Put a 1000W hps in a square meter garden (which you can't do anyway due to heat not light) and you still don't even come close to the sun's light since the 1000W hps does NOT create 1000W of light. It makes about 800W of heat and 200W of light. That fact alone really shows that you'd be hard pressed to even come close to the sun's light intensity. And the fact that the HPS makes 20% light and 80% heat, that's 400% more heat than light, tells me that you would most likely overdo the heat before the light seeing as 400% is a lot and all.

That is in most cases, not for those plants wanna be shaded.
I think it makes perfect sense that the more vigorous plant is going to want more light.

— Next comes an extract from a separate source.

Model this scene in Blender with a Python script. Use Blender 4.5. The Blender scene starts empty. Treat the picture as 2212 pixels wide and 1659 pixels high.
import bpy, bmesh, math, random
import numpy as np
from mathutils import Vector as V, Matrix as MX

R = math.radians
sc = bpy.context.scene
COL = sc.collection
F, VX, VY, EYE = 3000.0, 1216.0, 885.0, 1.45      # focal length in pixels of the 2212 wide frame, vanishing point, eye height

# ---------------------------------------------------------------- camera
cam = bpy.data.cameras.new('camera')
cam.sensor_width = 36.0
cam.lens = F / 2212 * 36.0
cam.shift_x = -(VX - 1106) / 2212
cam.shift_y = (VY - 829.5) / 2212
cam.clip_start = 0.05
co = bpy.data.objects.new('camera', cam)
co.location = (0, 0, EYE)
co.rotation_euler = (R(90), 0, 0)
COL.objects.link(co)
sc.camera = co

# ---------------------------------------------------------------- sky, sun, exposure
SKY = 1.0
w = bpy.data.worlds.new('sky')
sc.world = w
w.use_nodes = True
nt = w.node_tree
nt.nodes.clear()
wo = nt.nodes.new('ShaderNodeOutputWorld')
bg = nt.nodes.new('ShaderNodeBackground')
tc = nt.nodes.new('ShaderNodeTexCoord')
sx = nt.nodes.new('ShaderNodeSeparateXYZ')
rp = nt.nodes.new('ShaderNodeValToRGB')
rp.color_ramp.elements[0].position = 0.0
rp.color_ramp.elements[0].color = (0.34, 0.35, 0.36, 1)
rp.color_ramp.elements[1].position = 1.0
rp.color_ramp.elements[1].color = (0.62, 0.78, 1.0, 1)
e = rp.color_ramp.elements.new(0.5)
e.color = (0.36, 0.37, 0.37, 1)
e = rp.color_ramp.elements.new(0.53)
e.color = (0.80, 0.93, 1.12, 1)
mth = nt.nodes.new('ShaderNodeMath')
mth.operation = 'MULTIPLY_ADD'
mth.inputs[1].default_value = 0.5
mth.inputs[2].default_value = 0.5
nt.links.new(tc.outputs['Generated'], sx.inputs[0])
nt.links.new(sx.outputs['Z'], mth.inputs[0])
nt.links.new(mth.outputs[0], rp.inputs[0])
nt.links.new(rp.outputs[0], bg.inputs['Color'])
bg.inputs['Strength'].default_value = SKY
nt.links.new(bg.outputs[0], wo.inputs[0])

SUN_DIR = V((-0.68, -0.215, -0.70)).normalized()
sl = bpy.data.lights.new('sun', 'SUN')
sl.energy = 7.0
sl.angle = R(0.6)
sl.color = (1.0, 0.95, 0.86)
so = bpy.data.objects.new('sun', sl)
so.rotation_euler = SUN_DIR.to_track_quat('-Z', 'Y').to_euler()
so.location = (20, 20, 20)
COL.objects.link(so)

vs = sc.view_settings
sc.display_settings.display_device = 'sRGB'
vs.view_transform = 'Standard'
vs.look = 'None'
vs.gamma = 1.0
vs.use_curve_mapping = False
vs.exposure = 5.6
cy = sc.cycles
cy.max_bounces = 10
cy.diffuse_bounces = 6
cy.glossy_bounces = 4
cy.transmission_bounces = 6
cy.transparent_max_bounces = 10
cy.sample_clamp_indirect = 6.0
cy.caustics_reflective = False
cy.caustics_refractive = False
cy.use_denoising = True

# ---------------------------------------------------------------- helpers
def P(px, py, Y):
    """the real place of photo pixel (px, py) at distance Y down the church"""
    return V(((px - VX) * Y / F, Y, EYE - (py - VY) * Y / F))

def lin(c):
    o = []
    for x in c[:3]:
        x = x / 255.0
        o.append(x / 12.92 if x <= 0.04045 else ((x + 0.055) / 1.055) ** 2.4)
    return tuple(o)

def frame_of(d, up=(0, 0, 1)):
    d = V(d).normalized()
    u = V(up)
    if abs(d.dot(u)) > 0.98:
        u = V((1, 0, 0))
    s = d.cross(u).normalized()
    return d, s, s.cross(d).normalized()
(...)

And yeah the 1 time I used a cooled hood I too had the plants grow into the glass with absolutely no probelms. I don't use cooled hoods anymore though because the light distribution sucks and I was using a magnum XXXL. I swapped back to my large adjust a wings for good because the spread is that much better and the open bulb is also better to have for up to 10% more light and also more of the spectrum.
 

Arcadio

Member
But this OTHER video says closer is better. So what can you do, right?

Yeah that is an interesting video and that those are double ended bulbs that he says to keep 6-12 inches away. 6 inches is pretty damn close but I guess with enough AC.
I believe it when he says that when he tried keeping the lights 24-36 inches (as per manufacturer's recommendations) he lost nearly 60 ounces.
 

flowersforfree

Well-Known Member


Ironically putting it higher up (single bulb in tent/closet) can result in better penetration and more uniform light delivery hortizontally and vertically than hanging it as low as possible.

1mm per watt works well for 'small' hps grows as a starting point. Ie. 60 cm (24") for 600watt, little over 3' for thousand. Then lower or raise as needed or desired.
Cool thank you, so I'm right in the ball park.
 

Apical Bud

Well-Known Member
Dear OP:
I share your concern. Everything I have read and everything I have experienced while growing weed tells me more lux is better. The sun gives at least 100,000 lux around here on March sunny days. My outdoor plants cannot be matched by indoor plants, and I don't credit that growth to the compost soil in my garden.
However, recently my grow has been co-opted by more experienced growers who put all our lights 8 feet from the canopy. With 12 1000W hortilux HPS we still get almost 10,000 lux at the canopy. They claim they don't raise their lights, from veg to flower. I have to trust them because of their credentials, but their only seemingly plausible argument is that they trade light intensity at the canopy for distributed intensity from head to toe, so that their side colas will get a lot of light. That argument might hold up because I've gone around their rooms with a lux meter and the lux doesn't change much from top to bottom (because of the linear stacking effect of many bulbs).
However, I believe that their method is simply "good enough" for their purposes. They argued that one of the benefits of their technique is that canopies even out quickly, since no single cola gets more light than any other, and they claim that this disavows the need to top plants, thereby reducing stress. But when I asked them if a lighting system that provided the same even distribution of light but at higher intensity would increase growth they told me it didn't matter. I have already tested plants at 1000 FC, at 500 FC, and at 2000 FC, and I can tell you it matters.
Well, they have 2 months to prove their methods.
I will report back to you on how it goes. But damn, my other buddy grows with 50,000 lux in flower and they will be hard pressed to match his yields.